The Orbcomm RT6000+ is a two-way cold chain telematics device that offers temperature management, reefer fuel status and other information. The deployment also includes a web-based application featuring analytics and data reporting capabilities to help improve in-transit visibility. The trailer data
will be integrated into Decker’s back-office trucking management system.
In a release announcing the deployment, Decker vice president and co-owner Dale Decker said the company selected the devices to gain savings related to fuel usage and maintenance of its refrigeration units. Decker also noted the devices will allow the company to “better monitor our trailers’ in-transit temperatures so we can greatly reduce claims, maximize compliance and provide our customers with the highest level of service.”
Orbcomm is a major provider of cold-chain monitoring in the transportation industry. The company has acquired three cold-chain monitoring firms in the last three years, the latest being the acquisition of Euroscan Holdings, a Netherlands-based supplier of refrigerated transportation temperature compliance recording systems. Included in the transaction was Euroscan’s North American subsidiary, Ameriscan. Orbcomm said the acquisition would add scale and an expanded portfolio of cold chain monitoring services to its North American operations.

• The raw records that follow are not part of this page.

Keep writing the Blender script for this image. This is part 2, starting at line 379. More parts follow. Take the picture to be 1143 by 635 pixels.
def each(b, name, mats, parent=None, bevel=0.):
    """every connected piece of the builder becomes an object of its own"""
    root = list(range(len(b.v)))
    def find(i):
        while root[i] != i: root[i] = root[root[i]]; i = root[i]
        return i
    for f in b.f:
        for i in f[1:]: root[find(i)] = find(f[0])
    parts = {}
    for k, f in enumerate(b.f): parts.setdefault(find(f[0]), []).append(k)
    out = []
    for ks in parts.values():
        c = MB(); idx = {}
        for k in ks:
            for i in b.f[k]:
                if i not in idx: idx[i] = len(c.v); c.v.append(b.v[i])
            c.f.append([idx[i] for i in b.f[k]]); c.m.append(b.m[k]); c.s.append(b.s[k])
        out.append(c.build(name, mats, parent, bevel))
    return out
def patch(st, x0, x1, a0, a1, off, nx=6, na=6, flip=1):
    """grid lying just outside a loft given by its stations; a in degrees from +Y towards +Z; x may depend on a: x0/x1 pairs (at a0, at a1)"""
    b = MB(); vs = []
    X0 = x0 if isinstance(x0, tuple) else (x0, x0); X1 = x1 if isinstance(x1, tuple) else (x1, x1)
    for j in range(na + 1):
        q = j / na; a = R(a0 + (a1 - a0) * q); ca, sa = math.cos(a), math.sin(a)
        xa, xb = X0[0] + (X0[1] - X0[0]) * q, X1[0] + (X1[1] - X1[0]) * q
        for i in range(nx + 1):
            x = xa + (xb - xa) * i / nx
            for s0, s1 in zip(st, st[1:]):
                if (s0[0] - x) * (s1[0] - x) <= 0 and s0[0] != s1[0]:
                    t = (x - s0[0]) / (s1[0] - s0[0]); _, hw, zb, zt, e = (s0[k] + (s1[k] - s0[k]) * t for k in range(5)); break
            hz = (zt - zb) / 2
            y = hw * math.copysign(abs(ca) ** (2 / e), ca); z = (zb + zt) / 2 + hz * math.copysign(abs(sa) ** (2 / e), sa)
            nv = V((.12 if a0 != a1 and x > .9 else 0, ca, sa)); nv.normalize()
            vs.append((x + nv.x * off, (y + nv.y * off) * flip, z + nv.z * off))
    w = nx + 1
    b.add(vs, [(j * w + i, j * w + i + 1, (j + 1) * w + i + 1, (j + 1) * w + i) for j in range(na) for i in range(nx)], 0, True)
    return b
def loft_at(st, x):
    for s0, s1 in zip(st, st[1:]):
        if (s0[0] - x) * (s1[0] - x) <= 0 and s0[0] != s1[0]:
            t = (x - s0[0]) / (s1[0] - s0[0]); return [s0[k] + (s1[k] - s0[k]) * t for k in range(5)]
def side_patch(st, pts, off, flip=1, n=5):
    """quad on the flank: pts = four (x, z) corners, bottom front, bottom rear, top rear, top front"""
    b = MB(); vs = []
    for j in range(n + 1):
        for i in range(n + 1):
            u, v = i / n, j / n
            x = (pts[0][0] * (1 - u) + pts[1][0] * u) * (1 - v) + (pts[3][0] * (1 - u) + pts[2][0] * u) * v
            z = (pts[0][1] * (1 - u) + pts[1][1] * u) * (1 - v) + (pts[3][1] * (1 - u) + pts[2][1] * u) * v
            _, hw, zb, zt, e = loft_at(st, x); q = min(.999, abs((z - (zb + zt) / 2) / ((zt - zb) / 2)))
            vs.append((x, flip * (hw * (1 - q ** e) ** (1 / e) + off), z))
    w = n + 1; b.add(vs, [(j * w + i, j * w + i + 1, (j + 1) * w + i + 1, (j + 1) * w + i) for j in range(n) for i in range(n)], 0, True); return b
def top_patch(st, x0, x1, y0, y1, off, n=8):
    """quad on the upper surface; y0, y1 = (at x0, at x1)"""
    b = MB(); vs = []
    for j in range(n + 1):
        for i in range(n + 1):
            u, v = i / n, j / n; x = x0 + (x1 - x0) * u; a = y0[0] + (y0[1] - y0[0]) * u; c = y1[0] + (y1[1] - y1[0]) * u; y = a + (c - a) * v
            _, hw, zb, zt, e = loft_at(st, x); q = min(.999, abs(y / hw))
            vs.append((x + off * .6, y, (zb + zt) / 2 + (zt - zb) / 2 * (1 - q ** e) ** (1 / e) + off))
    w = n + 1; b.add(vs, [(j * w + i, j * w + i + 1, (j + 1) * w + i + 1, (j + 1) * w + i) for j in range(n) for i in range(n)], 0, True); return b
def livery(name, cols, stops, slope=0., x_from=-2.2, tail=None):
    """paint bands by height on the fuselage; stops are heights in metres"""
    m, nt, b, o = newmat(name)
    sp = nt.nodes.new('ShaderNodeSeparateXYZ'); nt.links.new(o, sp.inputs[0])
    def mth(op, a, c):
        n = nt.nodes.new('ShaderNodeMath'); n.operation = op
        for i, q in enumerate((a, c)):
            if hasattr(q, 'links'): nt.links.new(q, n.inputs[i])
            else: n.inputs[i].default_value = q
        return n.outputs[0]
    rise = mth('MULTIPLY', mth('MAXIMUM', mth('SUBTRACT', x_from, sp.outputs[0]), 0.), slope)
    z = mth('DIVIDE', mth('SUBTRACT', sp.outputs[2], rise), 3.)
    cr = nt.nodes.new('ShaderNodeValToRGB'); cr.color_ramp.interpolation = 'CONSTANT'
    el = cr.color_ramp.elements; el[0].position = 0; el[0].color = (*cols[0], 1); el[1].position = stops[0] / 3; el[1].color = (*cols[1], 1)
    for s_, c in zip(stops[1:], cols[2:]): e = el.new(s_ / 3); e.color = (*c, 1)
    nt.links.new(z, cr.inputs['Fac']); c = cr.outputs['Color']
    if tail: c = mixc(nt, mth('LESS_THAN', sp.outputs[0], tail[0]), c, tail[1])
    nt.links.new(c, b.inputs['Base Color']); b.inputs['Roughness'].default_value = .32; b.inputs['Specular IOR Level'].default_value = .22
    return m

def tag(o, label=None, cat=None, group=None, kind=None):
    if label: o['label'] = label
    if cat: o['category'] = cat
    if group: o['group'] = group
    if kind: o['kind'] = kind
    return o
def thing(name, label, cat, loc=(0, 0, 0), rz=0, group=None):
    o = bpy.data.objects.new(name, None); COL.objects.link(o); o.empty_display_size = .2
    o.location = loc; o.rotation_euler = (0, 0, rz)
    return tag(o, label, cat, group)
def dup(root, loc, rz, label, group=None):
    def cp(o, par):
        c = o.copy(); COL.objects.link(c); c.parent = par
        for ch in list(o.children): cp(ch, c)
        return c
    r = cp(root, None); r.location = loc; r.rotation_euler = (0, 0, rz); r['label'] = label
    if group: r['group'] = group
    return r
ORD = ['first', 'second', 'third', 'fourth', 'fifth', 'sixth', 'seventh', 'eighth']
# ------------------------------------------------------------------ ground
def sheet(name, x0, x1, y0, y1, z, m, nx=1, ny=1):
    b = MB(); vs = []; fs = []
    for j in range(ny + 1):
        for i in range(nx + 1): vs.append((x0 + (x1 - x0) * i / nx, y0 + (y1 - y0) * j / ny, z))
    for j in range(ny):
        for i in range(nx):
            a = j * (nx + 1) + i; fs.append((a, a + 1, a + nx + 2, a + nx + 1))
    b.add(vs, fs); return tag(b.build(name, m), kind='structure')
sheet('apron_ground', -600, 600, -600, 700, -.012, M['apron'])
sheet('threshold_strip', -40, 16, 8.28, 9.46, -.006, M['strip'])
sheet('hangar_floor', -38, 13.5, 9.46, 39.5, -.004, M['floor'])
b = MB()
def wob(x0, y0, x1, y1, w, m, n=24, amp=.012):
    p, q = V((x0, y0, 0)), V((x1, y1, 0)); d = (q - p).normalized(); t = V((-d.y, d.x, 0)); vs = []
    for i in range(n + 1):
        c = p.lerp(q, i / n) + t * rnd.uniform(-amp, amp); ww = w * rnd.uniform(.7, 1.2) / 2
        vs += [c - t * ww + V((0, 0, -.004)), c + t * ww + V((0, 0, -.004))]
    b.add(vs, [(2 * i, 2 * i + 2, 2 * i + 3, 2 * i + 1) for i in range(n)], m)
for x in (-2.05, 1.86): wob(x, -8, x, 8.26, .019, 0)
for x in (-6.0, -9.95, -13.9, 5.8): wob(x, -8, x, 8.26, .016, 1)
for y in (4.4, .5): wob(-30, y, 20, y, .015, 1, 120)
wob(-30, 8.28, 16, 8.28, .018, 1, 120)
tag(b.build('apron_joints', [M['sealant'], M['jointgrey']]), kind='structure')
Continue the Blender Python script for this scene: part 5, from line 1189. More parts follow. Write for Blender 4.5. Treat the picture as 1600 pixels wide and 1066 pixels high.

“We dominate the reefer truckload marketspace,” Chris MacDonald, vice president of sales, StarTrak business for Orbcomm, told HDT. “We are comfortable in that vertical market, and the addition of Euroscan gives us a much more centered food-service model in terms of being able to print out a compliance report right at the delivery point.”
Rules being developed by the U.S. Food and Drug Administration and expected to be published in 2016 are likely to require closer monitoring of the transport of food items, including refrigerated items.
Like other tracking devices, the Orbcomm RT600+ can use cellular, satellite or dual mode for communications. MacDonald said the dual mode runs on cellular until it loses a signal and then switches to satellite. He said the new rule will probably make the dual mode more popular among refrigerated carriers.
“I believe that the new rules will demand close scrutiny. Cellular coverage is getting better, but still does not cover 100% of the country.”